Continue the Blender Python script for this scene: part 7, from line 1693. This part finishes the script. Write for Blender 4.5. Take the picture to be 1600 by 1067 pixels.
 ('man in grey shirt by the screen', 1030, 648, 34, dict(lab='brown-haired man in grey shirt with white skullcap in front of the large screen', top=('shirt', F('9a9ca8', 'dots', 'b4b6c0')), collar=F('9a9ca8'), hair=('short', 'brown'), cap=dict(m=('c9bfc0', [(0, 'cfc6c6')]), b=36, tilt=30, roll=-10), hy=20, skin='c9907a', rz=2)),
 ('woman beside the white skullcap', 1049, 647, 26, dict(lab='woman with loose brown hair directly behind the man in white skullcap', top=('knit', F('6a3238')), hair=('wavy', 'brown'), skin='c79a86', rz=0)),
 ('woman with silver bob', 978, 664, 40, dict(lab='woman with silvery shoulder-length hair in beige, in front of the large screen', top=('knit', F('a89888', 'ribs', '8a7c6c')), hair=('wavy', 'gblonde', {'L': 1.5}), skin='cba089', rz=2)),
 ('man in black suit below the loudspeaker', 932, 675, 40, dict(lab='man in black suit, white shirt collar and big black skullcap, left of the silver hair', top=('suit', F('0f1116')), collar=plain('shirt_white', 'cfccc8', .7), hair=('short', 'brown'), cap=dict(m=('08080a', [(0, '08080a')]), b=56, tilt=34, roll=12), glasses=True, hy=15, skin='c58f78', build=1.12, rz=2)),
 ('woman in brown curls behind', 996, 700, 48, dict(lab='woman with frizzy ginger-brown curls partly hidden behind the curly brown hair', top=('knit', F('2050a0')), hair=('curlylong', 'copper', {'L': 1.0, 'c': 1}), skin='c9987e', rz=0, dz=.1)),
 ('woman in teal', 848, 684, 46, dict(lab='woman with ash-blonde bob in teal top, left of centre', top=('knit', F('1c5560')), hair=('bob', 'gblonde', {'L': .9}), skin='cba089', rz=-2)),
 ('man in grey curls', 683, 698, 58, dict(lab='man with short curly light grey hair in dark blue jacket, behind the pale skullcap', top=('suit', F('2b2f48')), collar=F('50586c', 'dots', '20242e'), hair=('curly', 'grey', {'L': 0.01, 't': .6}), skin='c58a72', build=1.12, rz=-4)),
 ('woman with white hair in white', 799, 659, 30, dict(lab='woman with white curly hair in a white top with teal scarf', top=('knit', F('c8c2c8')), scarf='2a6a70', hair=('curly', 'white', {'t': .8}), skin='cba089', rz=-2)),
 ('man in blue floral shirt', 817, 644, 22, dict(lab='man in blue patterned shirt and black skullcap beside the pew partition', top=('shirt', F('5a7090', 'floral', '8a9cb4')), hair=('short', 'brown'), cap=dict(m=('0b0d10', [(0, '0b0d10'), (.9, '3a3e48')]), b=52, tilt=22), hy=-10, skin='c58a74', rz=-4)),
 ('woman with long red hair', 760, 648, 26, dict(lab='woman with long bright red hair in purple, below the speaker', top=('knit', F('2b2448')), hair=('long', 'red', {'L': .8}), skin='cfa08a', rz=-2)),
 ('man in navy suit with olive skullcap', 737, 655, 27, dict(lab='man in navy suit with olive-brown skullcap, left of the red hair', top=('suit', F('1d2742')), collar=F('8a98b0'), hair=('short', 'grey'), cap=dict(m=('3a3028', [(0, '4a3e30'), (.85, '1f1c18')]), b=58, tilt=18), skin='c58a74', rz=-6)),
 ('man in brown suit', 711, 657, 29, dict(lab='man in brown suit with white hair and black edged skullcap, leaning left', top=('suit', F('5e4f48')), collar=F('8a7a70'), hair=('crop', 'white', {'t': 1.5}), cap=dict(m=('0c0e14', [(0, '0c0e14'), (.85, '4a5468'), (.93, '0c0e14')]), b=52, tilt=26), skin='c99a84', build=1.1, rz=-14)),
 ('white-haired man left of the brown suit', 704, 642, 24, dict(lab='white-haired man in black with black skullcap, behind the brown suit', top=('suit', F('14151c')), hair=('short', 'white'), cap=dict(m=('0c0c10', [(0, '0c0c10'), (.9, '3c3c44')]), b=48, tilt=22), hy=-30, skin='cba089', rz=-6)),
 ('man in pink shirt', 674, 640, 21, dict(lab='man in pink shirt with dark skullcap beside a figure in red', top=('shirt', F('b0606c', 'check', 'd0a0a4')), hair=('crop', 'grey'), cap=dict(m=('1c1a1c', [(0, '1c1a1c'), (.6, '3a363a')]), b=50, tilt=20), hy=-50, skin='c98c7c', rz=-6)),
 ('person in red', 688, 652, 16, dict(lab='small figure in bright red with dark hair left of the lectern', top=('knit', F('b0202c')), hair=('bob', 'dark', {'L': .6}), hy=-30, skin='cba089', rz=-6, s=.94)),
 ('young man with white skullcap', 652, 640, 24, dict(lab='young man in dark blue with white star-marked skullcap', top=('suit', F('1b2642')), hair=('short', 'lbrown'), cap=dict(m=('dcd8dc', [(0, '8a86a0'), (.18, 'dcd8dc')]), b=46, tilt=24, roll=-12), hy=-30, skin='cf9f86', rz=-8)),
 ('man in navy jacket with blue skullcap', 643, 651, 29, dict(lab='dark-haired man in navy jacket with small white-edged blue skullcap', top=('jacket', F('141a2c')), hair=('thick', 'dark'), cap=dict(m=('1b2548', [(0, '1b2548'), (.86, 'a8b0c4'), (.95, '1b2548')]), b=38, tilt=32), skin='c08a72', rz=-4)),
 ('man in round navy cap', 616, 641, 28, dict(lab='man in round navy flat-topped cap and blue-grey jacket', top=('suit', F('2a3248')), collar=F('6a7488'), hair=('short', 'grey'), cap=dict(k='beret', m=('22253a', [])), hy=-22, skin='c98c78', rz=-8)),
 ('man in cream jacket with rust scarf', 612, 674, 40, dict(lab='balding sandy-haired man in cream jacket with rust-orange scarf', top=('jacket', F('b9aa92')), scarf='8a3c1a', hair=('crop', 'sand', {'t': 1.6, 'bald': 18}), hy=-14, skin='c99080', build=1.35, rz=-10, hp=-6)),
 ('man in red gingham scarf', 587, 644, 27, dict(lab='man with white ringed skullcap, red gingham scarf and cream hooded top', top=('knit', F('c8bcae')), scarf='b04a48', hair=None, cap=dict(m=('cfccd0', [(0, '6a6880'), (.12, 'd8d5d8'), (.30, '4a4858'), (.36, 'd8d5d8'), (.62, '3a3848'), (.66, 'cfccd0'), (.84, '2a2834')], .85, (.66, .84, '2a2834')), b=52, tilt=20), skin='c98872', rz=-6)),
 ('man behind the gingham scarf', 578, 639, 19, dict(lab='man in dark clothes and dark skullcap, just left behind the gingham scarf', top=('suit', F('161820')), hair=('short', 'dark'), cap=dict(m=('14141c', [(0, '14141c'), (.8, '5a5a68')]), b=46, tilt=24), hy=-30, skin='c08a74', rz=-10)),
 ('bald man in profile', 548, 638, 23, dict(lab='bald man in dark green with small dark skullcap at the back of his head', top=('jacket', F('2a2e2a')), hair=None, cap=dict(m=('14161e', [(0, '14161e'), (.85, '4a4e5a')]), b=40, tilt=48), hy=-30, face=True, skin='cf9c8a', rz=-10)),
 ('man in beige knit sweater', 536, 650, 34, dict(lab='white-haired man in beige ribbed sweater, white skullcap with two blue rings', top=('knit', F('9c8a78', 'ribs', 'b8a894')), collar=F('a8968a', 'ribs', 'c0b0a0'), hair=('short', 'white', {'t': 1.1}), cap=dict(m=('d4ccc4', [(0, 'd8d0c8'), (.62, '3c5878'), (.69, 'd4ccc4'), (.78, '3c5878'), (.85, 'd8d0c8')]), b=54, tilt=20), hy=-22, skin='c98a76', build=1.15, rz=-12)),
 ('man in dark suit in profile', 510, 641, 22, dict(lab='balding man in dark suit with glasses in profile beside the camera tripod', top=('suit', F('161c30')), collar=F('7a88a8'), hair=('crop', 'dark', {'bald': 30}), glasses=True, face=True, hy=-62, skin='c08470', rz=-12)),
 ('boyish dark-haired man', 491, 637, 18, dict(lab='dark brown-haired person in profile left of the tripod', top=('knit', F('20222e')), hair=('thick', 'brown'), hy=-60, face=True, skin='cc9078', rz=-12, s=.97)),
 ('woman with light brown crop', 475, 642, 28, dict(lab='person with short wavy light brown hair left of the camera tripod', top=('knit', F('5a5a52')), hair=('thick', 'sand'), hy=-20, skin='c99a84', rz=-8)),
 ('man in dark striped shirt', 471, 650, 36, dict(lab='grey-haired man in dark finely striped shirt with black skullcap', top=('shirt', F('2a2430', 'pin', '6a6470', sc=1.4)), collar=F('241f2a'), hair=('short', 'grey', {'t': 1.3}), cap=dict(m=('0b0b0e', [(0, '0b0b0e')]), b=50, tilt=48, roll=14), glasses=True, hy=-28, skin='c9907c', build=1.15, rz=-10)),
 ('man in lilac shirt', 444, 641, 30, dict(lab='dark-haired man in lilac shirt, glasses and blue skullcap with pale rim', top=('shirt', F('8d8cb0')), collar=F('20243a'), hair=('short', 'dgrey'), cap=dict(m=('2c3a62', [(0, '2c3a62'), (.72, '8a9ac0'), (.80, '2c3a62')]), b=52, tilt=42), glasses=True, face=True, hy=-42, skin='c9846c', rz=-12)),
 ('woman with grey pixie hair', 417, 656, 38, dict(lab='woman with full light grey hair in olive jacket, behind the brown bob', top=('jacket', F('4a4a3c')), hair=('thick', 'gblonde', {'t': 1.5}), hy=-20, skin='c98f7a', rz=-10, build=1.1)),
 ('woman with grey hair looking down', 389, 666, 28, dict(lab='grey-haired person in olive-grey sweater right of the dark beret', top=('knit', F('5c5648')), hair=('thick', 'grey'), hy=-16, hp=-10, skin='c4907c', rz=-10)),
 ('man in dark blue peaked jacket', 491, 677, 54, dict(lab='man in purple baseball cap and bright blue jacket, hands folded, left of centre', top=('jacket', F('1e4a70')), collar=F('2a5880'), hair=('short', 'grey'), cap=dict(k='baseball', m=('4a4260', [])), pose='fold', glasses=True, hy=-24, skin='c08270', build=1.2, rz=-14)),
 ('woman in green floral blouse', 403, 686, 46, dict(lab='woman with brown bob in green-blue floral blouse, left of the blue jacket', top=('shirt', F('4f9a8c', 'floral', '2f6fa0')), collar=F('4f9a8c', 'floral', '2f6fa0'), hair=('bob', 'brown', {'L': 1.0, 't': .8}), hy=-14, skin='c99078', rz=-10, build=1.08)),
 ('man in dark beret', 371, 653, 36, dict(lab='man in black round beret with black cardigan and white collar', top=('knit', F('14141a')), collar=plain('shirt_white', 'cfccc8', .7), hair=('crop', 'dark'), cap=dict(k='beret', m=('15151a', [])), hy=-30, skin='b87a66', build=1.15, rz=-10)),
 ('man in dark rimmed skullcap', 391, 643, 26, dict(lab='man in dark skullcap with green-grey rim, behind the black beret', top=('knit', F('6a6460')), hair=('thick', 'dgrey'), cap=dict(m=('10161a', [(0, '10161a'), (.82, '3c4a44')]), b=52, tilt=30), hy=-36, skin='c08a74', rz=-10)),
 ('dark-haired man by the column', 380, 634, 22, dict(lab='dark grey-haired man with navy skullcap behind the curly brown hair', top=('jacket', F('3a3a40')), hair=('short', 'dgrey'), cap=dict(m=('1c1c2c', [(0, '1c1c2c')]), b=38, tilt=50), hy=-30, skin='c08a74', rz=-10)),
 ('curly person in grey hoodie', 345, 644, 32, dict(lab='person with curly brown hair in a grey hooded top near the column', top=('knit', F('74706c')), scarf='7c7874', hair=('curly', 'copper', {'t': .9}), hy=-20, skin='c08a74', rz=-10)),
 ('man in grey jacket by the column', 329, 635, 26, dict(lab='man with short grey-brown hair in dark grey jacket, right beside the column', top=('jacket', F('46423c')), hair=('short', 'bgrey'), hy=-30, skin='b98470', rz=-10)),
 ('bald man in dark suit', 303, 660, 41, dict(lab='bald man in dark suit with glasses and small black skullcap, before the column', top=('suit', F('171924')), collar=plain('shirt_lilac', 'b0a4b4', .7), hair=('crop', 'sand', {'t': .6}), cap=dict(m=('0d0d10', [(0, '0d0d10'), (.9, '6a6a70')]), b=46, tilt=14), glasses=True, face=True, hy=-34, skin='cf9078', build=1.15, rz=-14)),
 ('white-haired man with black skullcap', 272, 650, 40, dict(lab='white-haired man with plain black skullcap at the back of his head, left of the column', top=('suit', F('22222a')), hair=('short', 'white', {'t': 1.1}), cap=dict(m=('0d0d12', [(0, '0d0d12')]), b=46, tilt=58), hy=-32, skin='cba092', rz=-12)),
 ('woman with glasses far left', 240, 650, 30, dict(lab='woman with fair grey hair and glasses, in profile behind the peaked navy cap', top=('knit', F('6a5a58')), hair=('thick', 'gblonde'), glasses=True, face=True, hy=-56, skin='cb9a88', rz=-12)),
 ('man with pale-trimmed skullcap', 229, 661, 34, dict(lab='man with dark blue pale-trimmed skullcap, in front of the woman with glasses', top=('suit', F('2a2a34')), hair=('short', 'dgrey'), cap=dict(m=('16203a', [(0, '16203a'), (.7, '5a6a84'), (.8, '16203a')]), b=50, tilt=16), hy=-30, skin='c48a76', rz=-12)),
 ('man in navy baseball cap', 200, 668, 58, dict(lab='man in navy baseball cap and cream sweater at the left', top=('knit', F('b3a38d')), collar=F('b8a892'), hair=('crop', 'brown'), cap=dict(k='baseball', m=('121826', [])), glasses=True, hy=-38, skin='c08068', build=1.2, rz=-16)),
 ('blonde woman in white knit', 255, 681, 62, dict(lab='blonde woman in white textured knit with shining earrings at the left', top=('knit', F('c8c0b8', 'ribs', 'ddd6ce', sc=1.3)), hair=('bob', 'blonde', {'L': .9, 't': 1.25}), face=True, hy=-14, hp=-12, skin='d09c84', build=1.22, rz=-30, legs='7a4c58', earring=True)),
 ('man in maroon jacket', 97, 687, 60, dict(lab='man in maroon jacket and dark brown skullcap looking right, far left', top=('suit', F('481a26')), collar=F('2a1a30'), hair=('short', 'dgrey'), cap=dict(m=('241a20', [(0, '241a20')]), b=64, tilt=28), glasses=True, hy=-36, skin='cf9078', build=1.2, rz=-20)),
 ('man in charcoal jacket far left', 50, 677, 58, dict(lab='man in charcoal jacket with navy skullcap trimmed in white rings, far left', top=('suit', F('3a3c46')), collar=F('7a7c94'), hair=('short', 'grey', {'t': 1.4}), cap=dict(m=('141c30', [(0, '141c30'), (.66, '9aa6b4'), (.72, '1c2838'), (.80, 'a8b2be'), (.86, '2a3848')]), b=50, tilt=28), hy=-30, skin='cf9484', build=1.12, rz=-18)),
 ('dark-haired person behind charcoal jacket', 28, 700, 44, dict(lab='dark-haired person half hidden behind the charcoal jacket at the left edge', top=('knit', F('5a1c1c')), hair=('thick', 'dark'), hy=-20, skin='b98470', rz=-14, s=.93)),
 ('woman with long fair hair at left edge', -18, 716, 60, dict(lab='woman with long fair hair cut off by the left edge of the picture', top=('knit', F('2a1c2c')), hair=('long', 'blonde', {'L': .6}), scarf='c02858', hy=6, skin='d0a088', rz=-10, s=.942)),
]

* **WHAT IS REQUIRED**
Gather up every line from the listing above in which the word "picture" occurs.

* **COMPLETE OUTPUT**
Continue the Blender Python script for this scene: part 7, from line 1693. This part finishes the script. Write for Blender 4.5. Take the picture to be 1600 by 1067 pixels.
 ('woman with long fair hair at left edge', -18, 716, 60, dict(lab='woman with long fair hair cut off by the left edge of the picture', top=('knit', F('2a1c2c')), hair=('long', 'blonde', {'L': .6}), scarf='c02858', hy=6, skin='d0a088', rz=-10, s=.942)),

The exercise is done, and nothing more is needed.